Mena Sustains Emotional Tension in Walton’s First Symphony

United KingdomUnited Kingdom Elgar, Sibelius, Walton: Jennifer Pike (piano), BBC Philharmonic Orchestra/Juanjo Mena (conductor), Bridgewater Hall, Manchester, 9.10.2016. (MC)

Elgar: Concert overture In the South (Alassio)

Sibelius: Violin Concerto

Walton: Symphony No. 1

Hailing from the Basque Country, chief conductor Juanjo Mena has already demonstrated his prowess in conducting large scale symphonic music in the Austro/German tradition notably Beethoven, Bruckner and Mahler. Adept too is his handling of English music including in recent seasons memorable performances of Elgar symphonies at the Bridgewater.

British composers are positioned high in the BBC Philharmonic programming this season with seven established works plus a première from Mark Simpson, a commission by the orchestra. Tonight’s concert titled ‘Melody and Rhythm’ contained a pair of celebrated works from the pens of Elgar and Walton together with Sibelius’s Violin Concerto, a perennial favourite in the concert hall.

Elgar’s In the South was written in the wake of significant toil completing his large scale oratorio The Apostles. With his wife Alice, Elgar holidayed in Alassio on the Italian Riviera and in the gloriously sunny weather his imagination was fired. He wrote swiftly and orchestrated the work on his return to Malvern. Sounding more of a symphonic poem than a concert overture Mena and his players revelled in the succulent orchestral textures so distinctively Elgarian. Notable were the lovely flow of languorous string writing interspersed with glorious passages from viola Steven Burnard and the thrilling episodes of grandeur. Sadly a sudden noise in the audience spoilt the magic for a time.
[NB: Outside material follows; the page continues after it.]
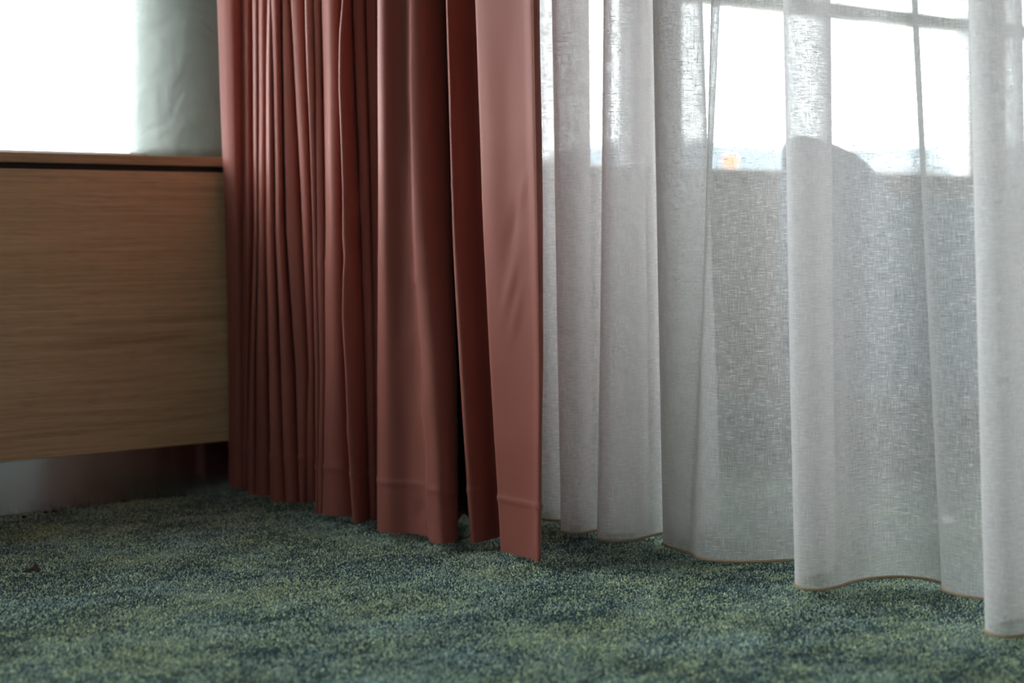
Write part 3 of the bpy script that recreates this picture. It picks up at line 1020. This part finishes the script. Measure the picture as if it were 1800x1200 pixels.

I’ve lost count of the number of disappointing performances of the Sibelius Violin Concerto that I’ve sat through. That’s why Nikolaj Znaider with the Swedish Radio Symphony Orchestra under Daniel Harding last year at the Semperoper, Dresden giving a passion fuelled performance of a special type that comes around all too infrequently, will stay long in the memory. Last night’s soloist Jennifer Pike, who trained down the road from the Bridgewater Hall at Chetham’s School of Music, I last saw perform in recital shortly after winning the 2002 BBC Young Musician of the Year competition. Pike gave a satisfactory performance in this Sibelius masterwork but it never caught fire. The standard of technical excellence displayed by Pike was high, natural and unforced but my reservations are with the emotional side which felt curiously detached. Overall there was a slight sense of icy Nordic chill and a modicum of mystery created while the Adagio despite its tranquil beauty lacked the captivating emotional quality of the finest interpretations. Commendable were the efforts of Mena and his Philharmonic players, especially the heartfelt playing in the Adagio that felt assured and focused and I was really struck by the contribution of the five horns. Following the audience applause I guessed we might get the almost obligatory Bach encore – and Pike didn’t disappoint.
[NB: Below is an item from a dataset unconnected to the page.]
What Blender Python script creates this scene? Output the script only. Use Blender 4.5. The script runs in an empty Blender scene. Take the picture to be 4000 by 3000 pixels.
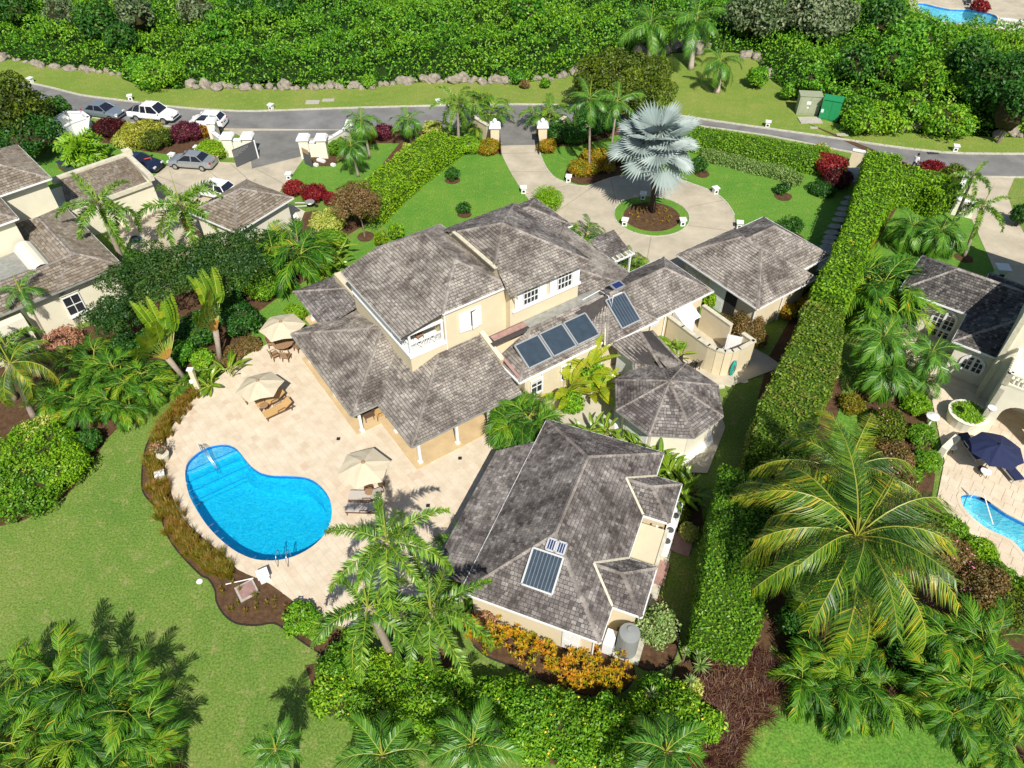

The main work of the evening Walton’s Symphony No. 1 was a treat well worth the distance I travelled. With the score Walton announced his presence with remarkable energy and emotion, that despite painstaking efforts in completing the work, seemed to come deep from within his being. Often ferocious and uncompromising the influence of Sibelius in the construction of its themes is palpable. It’s a while since I heard this symphony performed in concert and until the work commenced in earnest I’d almost forgotten how much of an impact it can make. Mena developed and held the tension in the opening movement at an almost unbearable level, assuredly keeping the players together in this thunderous and near brutal flood of passion. In the spiky and peppery outbursts of the Scherzo marked ‘with malice’ Mena was masterly at pulling all the sections of the orchestra together. The stark contrast provided by the Andante – reflective with a conspicuous undertow of melancholyprobably reflects the composer’s emotional pain of being jilted by a mistress. Some of the woodwind figures felt shrouded in an icy chill which added to the nervous tension. With total involvement Mena once again managed to stringently sustain the emotional tension to its utmost. The triumphant mood of the Finale is one of the most memorable and cathartic episodes in British music evocative of the magnificent scene of a Royal Navy fleet review at Spithead in the inter-war years. Predictably the shattering climax drew loud cheers from the delighted audience.

Michael Cookson

This concert was being recorded by BBC Radio 3 for future broadcast.